Comprehensive atomistic modeling of copper nanowires-based surface connectors

Abstract In this paper, we study the mechanical behavior of surface nanoconnectors that are developed using two contacting sets of patterned copper (Cu) nanowire (NW) arrays. Specifically, comprehensive molecular dynamics (MD) simulations are conducted to establish the mechanics and the mechanisms involved at the atomic level that govern the mechanical integrity and ultimately the functionality of the formed bonds. All MD simulations were conducted using the embedded-atom and the Lennard-Jones potentials. Two aspects of the work were accordingly examined. The first considers the effect of temperature and diameter of an isolated Cu-NW on its tensile and fracture strength, as this determines the static strength and durability of the surface connector. The second considers the effect of NW diameter, separation distance between the NWs, overlapping depths, and temperature on the tensile strength of the nanoconnector.
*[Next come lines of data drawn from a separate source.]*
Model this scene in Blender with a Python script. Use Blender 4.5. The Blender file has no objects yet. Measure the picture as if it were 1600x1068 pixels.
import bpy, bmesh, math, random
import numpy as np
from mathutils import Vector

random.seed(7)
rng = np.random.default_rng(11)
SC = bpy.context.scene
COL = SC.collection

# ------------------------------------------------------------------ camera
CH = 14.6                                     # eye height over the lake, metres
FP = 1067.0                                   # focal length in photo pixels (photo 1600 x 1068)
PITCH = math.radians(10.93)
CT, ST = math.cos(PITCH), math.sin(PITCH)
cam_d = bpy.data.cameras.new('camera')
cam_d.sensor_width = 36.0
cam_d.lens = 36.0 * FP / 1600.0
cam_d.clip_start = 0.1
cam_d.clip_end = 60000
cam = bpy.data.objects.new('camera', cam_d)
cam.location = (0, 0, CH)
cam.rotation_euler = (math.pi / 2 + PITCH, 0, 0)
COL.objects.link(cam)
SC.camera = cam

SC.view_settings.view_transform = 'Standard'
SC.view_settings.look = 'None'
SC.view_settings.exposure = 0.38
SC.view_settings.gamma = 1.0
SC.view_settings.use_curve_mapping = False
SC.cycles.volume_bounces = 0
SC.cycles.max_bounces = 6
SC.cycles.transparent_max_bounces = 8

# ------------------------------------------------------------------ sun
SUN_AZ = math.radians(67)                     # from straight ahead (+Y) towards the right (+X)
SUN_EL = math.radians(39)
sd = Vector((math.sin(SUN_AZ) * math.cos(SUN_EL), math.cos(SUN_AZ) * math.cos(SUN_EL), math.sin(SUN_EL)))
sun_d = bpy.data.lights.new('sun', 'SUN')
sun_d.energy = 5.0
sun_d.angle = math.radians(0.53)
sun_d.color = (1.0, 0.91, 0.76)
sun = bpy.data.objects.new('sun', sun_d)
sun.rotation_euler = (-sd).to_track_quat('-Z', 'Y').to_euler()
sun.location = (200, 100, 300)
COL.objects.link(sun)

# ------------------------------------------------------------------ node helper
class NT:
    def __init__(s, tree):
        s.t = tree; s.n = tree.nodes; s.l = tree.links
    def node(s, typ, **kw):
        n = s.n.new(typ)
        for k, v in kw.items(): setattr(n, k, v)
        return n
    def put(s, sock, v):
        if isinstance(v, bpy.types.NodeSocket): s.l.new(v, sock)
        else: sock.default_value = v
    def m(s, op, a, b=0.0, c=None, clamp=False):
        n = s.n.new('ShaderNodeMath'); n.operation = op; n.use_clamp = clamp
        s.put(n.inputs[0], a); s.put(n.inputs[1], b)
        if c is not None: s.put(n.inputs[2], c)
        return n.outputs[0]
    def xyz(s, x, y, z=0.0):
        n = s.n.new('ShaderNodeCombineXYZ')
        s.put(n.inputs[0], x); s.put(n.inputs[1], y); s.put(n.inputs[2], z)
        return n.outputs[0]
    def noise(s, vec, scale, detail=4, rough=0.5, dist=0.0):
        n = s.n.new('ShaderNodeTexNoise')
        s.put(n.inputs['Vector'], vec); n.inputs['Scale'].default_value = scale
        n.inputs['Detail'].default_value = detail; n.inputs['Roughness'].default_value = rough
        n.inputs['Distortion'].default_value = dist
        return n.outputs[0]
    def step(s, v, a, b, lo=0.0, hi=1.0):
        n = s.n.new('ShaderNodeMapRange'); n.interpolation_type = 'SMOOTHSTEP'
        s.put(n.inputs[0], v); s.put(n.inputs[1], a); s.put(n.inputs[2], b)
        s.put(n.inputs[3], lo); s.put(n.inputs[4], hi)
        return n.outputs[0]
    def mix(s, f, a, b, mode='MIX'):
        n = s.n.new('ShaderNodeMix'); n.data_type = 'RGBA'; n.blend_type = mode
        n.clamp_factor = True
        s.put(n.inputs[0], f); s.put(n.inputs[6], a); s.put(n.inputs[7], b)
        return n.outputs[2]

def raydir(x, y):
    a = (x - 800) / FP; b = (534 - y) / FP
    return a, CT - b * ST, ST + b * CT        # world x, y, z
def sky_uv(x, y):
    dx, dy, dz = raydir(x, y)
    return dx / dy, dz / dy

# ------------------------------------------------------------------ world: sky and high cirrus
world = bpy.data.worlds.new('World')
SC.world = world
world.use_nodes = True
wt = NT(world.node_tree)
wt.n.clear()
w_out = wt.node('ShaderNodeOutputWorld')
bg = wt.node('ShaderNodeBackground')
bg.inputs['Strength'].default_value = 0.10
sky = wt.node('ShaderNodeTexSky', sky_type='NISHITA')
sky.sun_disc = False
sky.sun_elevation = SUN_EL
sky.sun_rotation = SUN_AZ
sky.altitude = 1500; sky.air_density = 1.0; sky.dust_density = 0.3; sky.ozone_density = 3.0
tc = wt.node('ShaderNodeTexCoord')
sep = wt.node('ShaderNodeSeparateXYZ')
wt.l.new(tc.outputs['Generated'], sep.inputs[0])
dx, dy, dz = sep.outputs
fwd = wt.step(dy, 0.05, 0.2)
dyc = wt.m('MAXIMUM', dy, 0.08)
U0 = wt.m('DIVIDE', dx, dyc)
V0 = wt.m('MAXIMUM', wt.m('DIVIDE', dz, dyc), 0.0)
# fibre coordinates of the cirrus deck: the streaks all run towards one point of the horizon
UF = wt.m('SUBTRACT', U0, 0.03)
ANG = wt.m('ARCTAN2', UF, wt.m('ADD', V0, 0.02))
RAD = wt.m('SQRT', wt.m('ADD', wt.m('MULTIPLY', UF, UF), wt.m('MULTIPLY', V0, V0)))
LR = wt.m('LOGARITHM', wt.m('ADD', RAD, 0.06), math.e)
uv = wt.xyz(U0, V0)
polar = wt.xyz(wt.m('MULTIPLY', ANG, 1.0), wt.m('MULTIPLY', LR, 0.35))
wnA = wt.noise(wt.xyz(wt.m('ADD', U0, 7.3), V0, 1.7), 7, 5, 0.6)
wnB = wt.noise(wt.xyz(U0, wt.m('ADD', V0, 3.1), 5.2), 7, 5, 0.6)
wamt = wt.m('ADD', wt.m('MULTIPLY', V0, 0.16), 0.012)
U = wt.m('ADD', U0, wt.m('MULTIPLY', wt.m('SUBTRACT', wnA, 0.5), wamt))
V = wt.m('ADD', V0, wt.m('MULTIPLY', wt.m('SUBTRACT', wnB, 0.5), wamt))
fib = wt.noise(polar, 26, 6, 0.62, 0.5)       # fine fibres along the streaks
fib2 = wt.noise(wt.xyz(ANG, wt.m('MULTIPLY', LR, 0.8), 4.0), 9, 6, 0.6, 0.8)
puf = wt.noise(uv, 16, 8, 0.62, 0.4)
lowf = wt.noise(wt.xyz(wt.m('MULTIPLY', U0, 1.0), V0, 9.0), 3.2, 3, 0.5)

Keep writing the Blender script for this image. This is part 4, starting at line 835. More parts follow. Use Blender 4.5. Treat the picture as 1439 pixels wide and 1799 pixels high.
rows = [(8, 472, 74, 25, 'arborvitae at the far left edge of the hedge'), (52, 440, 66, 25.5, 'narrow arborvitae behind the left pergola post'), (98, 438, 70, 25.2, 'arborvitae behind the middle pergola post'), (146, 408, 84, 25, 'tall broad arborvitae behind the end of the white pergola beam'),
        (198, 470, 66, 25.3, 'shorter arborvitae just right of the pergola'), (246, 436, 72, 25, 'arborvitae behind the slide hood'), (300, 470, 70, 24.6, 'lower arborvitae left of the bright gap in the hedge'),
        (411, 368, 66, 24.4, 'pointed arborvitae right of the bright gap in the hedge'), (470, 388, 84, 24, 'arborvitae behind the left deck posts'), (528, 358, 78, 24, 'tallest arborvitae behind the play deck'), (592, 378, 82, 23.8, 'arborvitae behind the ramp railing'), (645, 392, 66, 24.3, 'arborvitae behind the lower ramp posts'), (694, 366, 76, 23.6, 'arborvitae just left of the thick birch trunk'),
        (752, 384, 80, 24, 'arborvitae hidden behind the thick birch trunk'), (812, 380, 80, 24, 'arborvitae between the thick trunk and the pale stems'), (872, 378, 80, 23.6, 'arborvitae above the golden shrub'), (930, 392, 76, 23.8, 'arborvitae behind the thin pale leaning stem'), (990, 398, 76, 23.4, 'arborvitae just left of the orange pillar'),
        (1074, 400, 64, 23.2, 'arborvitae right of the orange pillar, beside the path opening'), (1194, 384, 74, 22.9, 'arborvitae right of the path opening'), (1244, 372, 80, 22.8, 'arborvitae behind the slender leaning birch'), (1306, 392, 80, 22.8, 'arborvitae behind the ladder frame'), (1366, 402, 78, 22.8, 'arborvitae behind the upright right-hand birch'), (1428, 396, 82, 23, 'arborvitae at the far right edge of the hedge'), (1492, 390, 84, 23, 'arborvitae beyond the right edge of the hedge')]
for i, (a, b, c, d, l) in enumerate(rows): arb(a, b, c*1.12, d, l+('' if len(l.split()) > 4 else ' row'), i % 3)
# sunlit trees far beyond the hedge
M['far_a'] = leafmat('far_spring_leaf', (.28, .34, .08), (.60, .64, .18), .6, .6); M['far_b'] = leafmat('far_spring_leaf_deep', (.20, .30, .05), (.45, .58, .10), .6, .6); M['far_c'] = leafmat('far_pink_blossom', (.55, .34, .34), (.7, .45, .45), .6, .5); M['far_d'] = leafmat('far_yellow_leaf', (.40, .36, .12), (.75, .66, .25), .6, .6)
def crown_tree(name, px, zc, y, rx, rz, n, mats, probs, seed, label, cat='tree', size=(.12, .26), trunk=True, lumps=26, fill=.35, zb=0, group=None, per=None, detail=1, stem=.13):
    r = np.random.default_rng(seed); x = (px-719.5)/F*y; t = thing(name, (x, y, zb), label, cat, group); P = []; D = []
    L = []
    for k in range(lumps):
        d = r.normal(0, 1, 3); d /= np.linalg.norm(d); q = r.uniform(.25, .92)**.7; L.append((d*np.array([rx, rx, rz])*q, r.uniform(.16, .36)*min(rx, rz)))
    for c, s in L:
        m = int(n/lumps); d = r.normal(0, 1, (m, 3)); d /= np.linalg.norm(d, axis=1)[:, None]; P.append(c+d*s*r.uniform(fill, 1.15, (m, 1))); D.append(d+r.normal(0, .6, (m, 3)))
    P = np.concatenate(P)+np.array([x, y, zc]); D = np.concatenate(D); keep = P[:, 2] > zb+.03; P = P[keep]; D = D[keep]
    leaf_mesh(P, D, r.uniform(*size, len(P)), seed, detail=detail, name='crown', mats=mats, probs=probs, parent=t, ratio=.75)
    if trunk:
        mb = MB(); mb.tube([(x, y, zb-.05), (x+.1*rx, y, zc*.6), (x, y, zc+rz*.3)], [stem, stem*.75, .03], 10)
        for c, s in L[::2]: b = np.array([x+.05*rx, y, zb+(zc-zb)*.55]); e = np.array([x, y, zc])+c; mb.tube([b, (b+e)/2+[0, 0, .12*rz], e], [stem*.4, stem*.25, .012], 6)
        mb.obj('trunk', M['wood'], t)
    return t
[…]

The results reveal that the formed surface joint between two interacting NWs can resist up to 70 nN in tension at an overlapping depth of 50 A. It also reveals that increasing the nanowire diameter, the bonding failure becomes more surface dominated with insignificant plastic deformation outside the interface contacting region. These findings are useful in designing advanced conductive adhesives with tenable performance.